On September 19 (before her last four concerts in Los Angeles and New York), Columbia released a live 2-CD recording, using the best from both of the Vegas concerts.
Timeless
debuted at No. 21 on the Billboard chart, where it remained for fifteen weeks, and was certified Platinum. On February 14, 2001, the Fox channel ran an edited version of the MGM Grand concerts, removing all references to New Year’s Eve and the numbers “Miss Marmelstein” and “A Sleeping Bee,” among others. Fans who had seen the show were greatly disappointed by the truncating, and annoyed by the frequent commercial interruptions.

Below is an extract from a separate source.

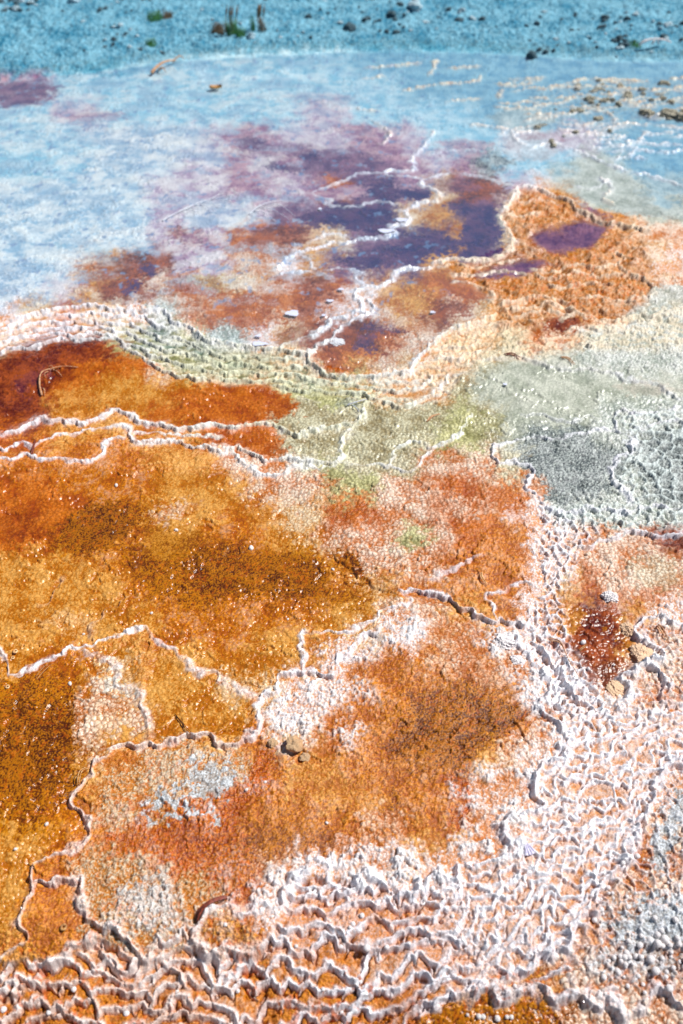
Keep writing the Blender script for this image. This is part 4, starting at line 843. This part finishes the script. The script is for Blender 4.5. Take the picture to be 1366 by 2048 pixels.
# thin floating flakes
def raft(u, v, a, b, label):
    m = pxm(v); x, y, z = pix2w(u, v); n = 26; V_, F_ = [], []; sd = rnd.uniform(0, 99); k = 1 / max(.3, CAM_H / math.hypot(float(y), CAM_H))
    for h in (-.0008, .0003):
        for ring in (1.0, .6):
            for i in range(n):
                t = 2 * math.pi * i / n; r = ring * (1 + .16 * math.sin(3 * t + sd) + .08 * math.sin(7 * t + sd * 2))
                V_.append((math.cos(t) * a * m * r, math.sin(t) * b * m * k * r, h * (1.0 if ring == 1 else 1.25)))
    F_.append(tuple(range(n, 2 * n))[::-1]); F_.append(tuple(range(3 * n, 4 * n)))
    for i in range(n):
        j = (i + 1) % n
        F_ += [(i, j, n + j, n + i)[::-1], (2 * n + i, 2 * n + j, 3 * n + j, 3 * n + i), (i, j, 2 * n + j, 2 * n + i)]
    o = mk('floating_flake', V_, F_, M_flake, None, False, (float(x), float(y), float(z) + .0034)); tag(o, label, 'mineral flake')
M_flake = simple('milky_flake', (222, 224, 240), .5, (196, 204, 226), 200)
for a in [(585, 628, 13, 5.5, 'round white flake floating on the rust coloured pool'), (519, 689, 15, 4, 'long pale flake floating against the top of the cascade'), (517, 673, 6, 2.5, 'small pale flake just above the long one'), (682, 580, 6, 2, 'small lilac flake below the white branching ridge'), (660, 603, 7, 2.2, 'bluish flake left of the white ridge junction'), (803, 441, 11, 3, 'pale blue flake floating in the bend of the white ridge'), (772, 463, 15, 3.5, 'larger pale blue flake against the white ridge'), (647, 632, 4, 2, 'tiny flake on the right of the rust coloured pool'), (640, 419, 3, 2, 'tiny bright flake on the purple pool floor'), (1010, 770, 4, 2, 'tiny flake on the grey green pool'), (865, 626, 5, 2, 'small white flake on the tan pool right of the ridge')]:
    raft(*a)
# ring shaped growths
def ring(u, v, r, label, mat):
    m = pxm(v); x, y, z = gz(u, v); V_, F_ = [], []; n, k = 22, 8
    for i in range(n):
        t = 2 * math.pi * i / n
        for j in range(k):
            q = 2 * math.pi * j / k; rr = .36 * (1 + .15 * math.sin(5 * t))
            V_.append(((1 - .36 + rr * math.cos(q)) * math.cos(t) * r * m, (1 - .36 + rr * math.cos(q)) * math.sin(t) * r * m, rr * math.sin(q) * r * m * .9))
    for i in range(n):
        for j in range(k): F_.append((i * k + j, ((i + 1) % n) * k + j, ((i + 1) % n) * k + (j + 1) % k, i * k + (j + 1) % k))
    tag(mk('mineral_ring', V_, F_, mat, None, True, (x, y, z + r * m * .3)), label, 'mineral ring')
ring(625, 1777, 9, 'white ring shaped bead resting in the ruffled crust', M_white); ring(549, 1933, 6.5, 'tan ring shaped bead among the front ruffles', M_leaf)
ring(31, 1303, 5.5, 'pale ring growth in the tan pool at the left border', M_pale); ring(25, 1313, 4.5, 'smaller pale ring growth touching the one above it', M_pale); ring(14, 1372, 5, 'pale ring growth below the long rim at the left border', M_pale)
ring(845, 1803, 5, 'white double ring bead under the crest of the front ruffles', M_white); ring(126, 1853, 7, 'amber ring bead in the small orange basin at lower left', M_leaf)
# beads
L_bead = lump_mesh('mineral_bead', M_white, 3, .03, 2, .9, 51, .08)
spots = []
for _ in range(46): spots.append((rnd.uniform(1190, 1366), rnd.uniform(1700, 1990), rnd.uniform(2.2, 5.5)))
for _ in range(26): spots.append((rnd.gauss(1335, 22), rnd.gauss(1905, 26), rnd.uniform(3, 8)))
for _ in range(18): spots.append((rnd.gauss(1252, 20), rnd.gauss(1928, 16), rnd.uniform(3, 6)))
for b in spots: put('mineral_bead', L_bead, *b, 'one of the small round white beads strewn over the orange crust at right', 'bead', 'white beads on the crust at right', lift=.5)
for b in [(958, 2030, 5), (967, 2031, 5), (995, 2034, 6), (1015, 2031, 4), (1024, 2030, 4.5), (935, 2028, 3)]: put('mineral_bead', L_bead, *b, 'one of the white beads lying in the brown pool at the bottom edge', 'bead', 'white beads in the bottom pool', lift=.5)
for b in [(733, 1897, 6.5), (681, 1889, 4.5), (773, 1893, 5), (721, 1962, 4), (646, 1978, 4), (145, 1973, 5), (95, 2022, 5), (250, 2020, 6), (2, 2012, 6), (475, 1978, 4), (705, 1846, 5), (724, 1828, 5), (865, 1776, 5), (850, 1795, 5), (1030, 1970, 4), (450, 1850, 4), (683, 2022, 4), (352, 1976, 4), (700, 1855, 3.4), (930, 1885, 4), (905, 1830, 4), (592, 1890, 3.5)]: put('mineral_bead', L_bead, *b, 'one of the white beads caught between the front ruffles', 'bead', 'white beads among the front ruffles', lift=.5)
# fan shaped fragment
V_, F_ = [], []; m = pxm(1690); x, y, z = gz(1062, 1690); n = 9
for i in range(n):
    a = math.radians(-70 + 50 * (i / (n - 1) - .5)); zz = .0016 * (i % 2)
    for (r, h) in ((0, .006), (16, .0045), (30, .003)):
        V_.append((math.cos(a) * r * m - .012, math.sin(a) * r * m + .008, h + zz * (r > 0)))
        V_.append((math.cos(a) * r * m - .012, math.sin(a) * r * m + .008, h + zz * (r > 0) - .0012))
for i in range(n - 1):
    for k in (0, 1):
        a = i * 6 + k * 2; b = (i + 1) * 6 + k * 2; F_ += [(a, b, b + 2, a + 2), (a + 1, a + 3, b + 3, b + 1)]
F_ += [(i * 6 + 4, (i + 1) * 6 + 4, (i + 1) * 6 + 5, i * 6 + 5) for i in range(n - 1)] + [(0, 2, 3, 1), (2, 4, 5, 3)] + [((n - 1) * 6, (n - 1) * 6 + 1, (n - 1) * 6 + 3, (n - 1) * 6 + 2), ((n - 1) * 6 + 2, (n - 1) * 6 + 3, (n - 1) * 6 + 5, (n - 1) * 6 + 4)]
tag(mk('fan_fragment', V_, F_, simple('lilac_white', (226, 222, 238), .6, (186, 180, 206), 200), None, False, (x, y, z + .002)), 'small pleated lilac white fan stuck in the white crust', 'fan fragment')
# stones of the bank
RS = [lump_mesh('stone', M_rock, 3, .08, 2.2, .8, 60 + i, .55) for i in range(4)]; RP = [lump_mesh('stone', M_rock2, 3, .06, 2.2, .7, 70 + i, .5) for i in range(3)]
for (u, v, r, lb) in [(700, 66, 13, 'widest dark stone above the middle of the waterline'), (1062, 114, 13, 'dark stone standing in the water edge at right of the middle'), (617, 41, 8, 'small upright dark stone right of the grass tufts'), (202, 30, 8, 'dark stone in the pale gravel left of the low green tuft'), (732, 49, 9, 'dark stone to the upper right of the widest one'), (782, 38, 12, 'dark stone upper middle of the bank, right of two others')]:
    put('stone', RS[int(u) % 4], u, v, r, lb, 'stone', lift=.3)
for (u, v, r, lb) in [(502, 82, 11, 'bright white stone beside the green grass tuft'), (262, 102, 6, 'small white stone close to the waterline at left'), (828, 27, 18, 'long pale stone in the upper middle of the bank'), (150, 10, 13, 'pale blue stone at the top left')]:
    put('stone', RP[int(u) % 3], u, v, r, lb, 'stone', lift=.3)
def sprinkle(n, u0, u1, v0, v1, r0, r1, light, label, group):
    for _ in range(n):
        u = rnd.uniform(u0, u1); v = rnd.uniform(v0, v1)
        if v > np.interp(u, SHU, SHV) - 3: continue
        k = rnd.random() ** 2
        put('stone', (RP if rnd.random() < light else RS)[rnd.randrange(3)], u, v, r0 + (r1 - r0) * k, label, 'stone', group, sy=rnd.uniform(.7, 1.3), sz=rnd.uniform(.6, 1), lift=.25)
sprinkle(34, 0, 75, 0, 30, 4, 10, .4, 'one of the tumbled stones in the top left corner of the bank', 'stones in the top left corner of the bank')
sprinkle(14, 205, 255, 58, 100, 3, 7, .2, 'one of the dark stones clustered near the water at left', 'stones near the water at left')
sprinkle(40, 640, 1000, 0, 70, 3, 9, .3, 'one of the stones strewn across the upper middle of the bank', 'stones in the upper middle of the bank')
sprinkle(70, 1050, 1370, 30, 124, 3, 10, .45, 'one of the stones strewn across the right end of the bank', 'stones at the right end of the bank')
sprinkle(40, 80, 640, 0, 130, 2.5, 6, .5, 'one of the small stones on the pale gravel at left', 'small stones on the pale gravel')
# stony crust lumps out in the blue water on the right
LC = [lump_mesh('crust_lump', M_crust, 4, .25, 3, .8, 80 + i, .5) for i in range(3)]
def crust(n, u0, u1, v0, v1, r0, r1, label, group):
    for _ in range(n): put('crust_lump', LC[rnd.randrange(3)], rnd.uniform(u0, u1), rnd.uniform(v0, v1), rnd.uniform(r0, r1), label, 'crust lump', group, sy=rnd.uniform(.6, 1.6), sz=rnd.uniform(.5, 1), lift=.1)
crust(30, 1150, 1366, 158, 215, 3, 7, 'one of the dark and cream crust lumps in the blue water at far right', 'crust lumps in the water at far right')
crust(8, 1290, 1366, 222, 236, 5, 11, 'one of the blackish crust lumps lined up at the right border', 'crust lumps lined up at the right border')
crust(14, 1060, 1250, 190, 290, 3, 7, 'one of the cream crust lumps in the shallows above the ochre mound', 'cream crust lumps in the shallows')
# grass
def tuft(u, v, hpx, n, spread, mat, label, lean=.35, heads=False):
    m = pxm(v); x, y, z = gz(u, v); V_, F_ = [], []
    root = empty('grass_tuft', (x, y, z), label, 'grass tuft')
    for _ in range(n):
        a = rnd.uniform(0, 6.28); r = spread * m * rnd.random() ** .7; L_ = hpx * m * rnd.uniform(.5, 1.1); ld = rnd.uniform(0, 6.28); le = lean * rnd.random()
        p0 = Vector((math.cos(a) * r, math.sin(a) * r, -.004)); pts = []
        for k in range(5):
            t = k / 4; pts.append(p0 + Vector((math.cos(ld) * le * L_ * t * t, math.sin(ld) * le * L_ * t * t, L_ * t * (1 - .25 * le * t))))
        tube(V_, F_, pts, [.0022 * (1 - .8 * k / 4) for k in range(5)], 4, .5, Vector((0, 1, .01)))
    mk('blades', V_, F_, mat, root)
    if heads:
        V_, F_ = [], []
        for _ in range(5):
            r = spread * m; p = Vector((rnd.uniform(-r, r), rnd.uniform(-r, r), hpx * m * .9)); tube(V_, F_, [p, p + Vector((0.004, 0, .03)), p + Vector((.01, 0, .06))], [.002, .005, .001], 5)
            tube(V_, F_, [Vector((p.x, p.y, 0)), p], [.0015, .0015], 4)
        mk('seed_heads', V_, F_, M_dry, root)
tuft(310, 44, 16, 90, 14, M_grass, 'low dark green grass tuft, leftmost on the bank'); tuft(334, 41, 16, 60, 10, M_dry, 'brownish dry tuft touching the leftmost green one')
tuft(438, 76, 18, 90, 14, M_dry, 'reddish dark tuft left of the tall green grass'); tuft(466, 78, 30, 70, 10, M_grass, 'tallest green grass tuft in the middle of the group', .3, True)
tuft(482, 82, 15, 60, 8, M_grass, 'low bright green tuft at the foot of the tall grass'); tuft(504, 68, 26, 12, 5, M_grass, 'thin upright green stems right of the tall tuft', .15); tuft(524, 70, 24, 22, 8, M_dry, 'dry brown stalks at the right end of the grass group', .2, True)
tuft(303, 98, 14, 50, 10, M_grass, 'small sparse green tuft near the waterline'); tuft(1266, 98, 12, 40, 12, M_grass, 'small dull green tuft near the stick at right')
# curled leaf afloat
x, y, z = pix2w(432, 180); V_, F_ = [], []
for i in range(7):
    for j in range(5):
        a = (i - 3) / 3; b = (j - 2) / 2; w_ = (1 - a * a) ** .5 * .018
        for dz in (0, -.0012): V_.append((a * .03, b * w_, .012 * b * b + .006 * a * a + dz))
for i in range(6):
    for j in range(4):
        q = lambda i, j, k: (i * 5 + j) * 2 + k
        F_ += [(q(i, j, 0), q(i + 1, j, 0), q(i + 1, j + 1, 0), q(i, j + 1, 0)), (q(i, j, 1), q(i, j + 1, 1), q(i + 1, j + 1, 1), q(i + 1, j, 1))]
lf = mk('curled_leaf', V_, F_, M_leaf, None, True, (float(x), float(y), float(z) + .005)); lf.rotation_euler = (0, 0, .2); tag(lf, 'small curled tan leaf floating on the milky blue water', 'leaf')
print('things', time.time() - T0)
# ---- end things

# ------------------------------------------------------------------ light, sky, camera
SUN_EL, SUN_AZ = math.radians(52), math.radians(76)     # azimuth measured from +Y towards +X
w = bpy.data.worlds.new('World'); scene.world = w; w.use_nodes = True
nt = w.node_tree; bg = nt.nodes['Background']; bg.inputs['Strength'].default_value = .06
sky = nt.nodes.new('ShaderNodeTexSky'); sky.sky_type = 'NISHITA'; sky.sun_disc = False; sky.sun_elevation = SUN_EL; sky.sun_rotation = SUN_AZ
sky.altitude = 2000; sky.air_density = 1.0; sky.dust_density = 1.6
nt.links.new(sky.outputs[0], bg.inputs[0])
sd = bpy.data.lights.new('sun', 'SUN'); sd.energy = 5.0; sd.angle = math.radians(.6); sd.color = (1, .97, .93)
so = bpy.data.objects.new('sun', sd); COL.objects.link(so)
from mathutils import Vector
sdir = Vector((math.sin(SUN_AZ) * math.cos(SUN_EL), math.cos(SUN_AZ) * math.cos(SUN_EL), math.sin(SUN_EL)))
so.rotation_euler = sdir.to_track_quat('Z', 'Y').to_euler(); so.location = sdir * 10
cd = bpy.data.cameras.new('camera'); co = bpy.data.objects.new('camera', cd); COL.objects.link(co)
co.location = (0, 0, CAM_H); co.rotation_euler = (math.pi / 2 - DEP, 0, 0)
cd.sensor_fit = 'VERTICAL'; cd.sensor_height = 36; cd.sensor_width = 24; cd.lens = 18 / math.tan(math.radians(30)); cd.clip_start = .05; cd.clip_end = 500
cd.dof.use_dof = True; cd.dof.focus_distance = 1.85; cd.dof.aperture_fstop = 2.8
scene.camera = co
scene.view_settings.view_transform = 'Standard'; scene.view_settings.look = 'None'; scene.view_settings.exposure = 0.14; scene.view_settings.gamma = 1
scene.cycles.max_bounces = 6; scene.cycles.transparent_max_bounces = 8
print('done', time.time() - T0)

Happily, a week later Sony released VHS and DVD versions of the complete concert. This was Barbra’s first release in the new digital videodisc format. Matt Howe, whose “Barbra Archives.com” is arguably the best Streisand fan site, reviewed the DVD on Amazon: “Compared to 1994-95’s ‘Barbra: The Concert,’ you will find ‘Timeless’ to be full of more lights, costume changes and theatricality (it opens with a cast of three, and includes Lauren Frost portraying a 14-year-old Barbra). ‘Timeless’ is what I would call the
Ultimate Streisand Concert
. You get a fleeting idea of what it would be like to see Streisand on stage at the Winter Garden Theatre in ‘Funny Girl’ back in the 60s. Barbra gives a very athletic performance in ‘Timeless.’ She dances, crosses the stage, and flaps those wonderful long arms up and down like a bird (ahhh, vintage Streisand moves!) The 1994 “Concert” is serene, yet simpler in comparison... As for the voice, I have realized that sixty to seventy percent of experiencing Barbra as a performer is watching her. The voice, although older and richer, is still amazing. The actress and performer is still exciting and idiosyncratic.”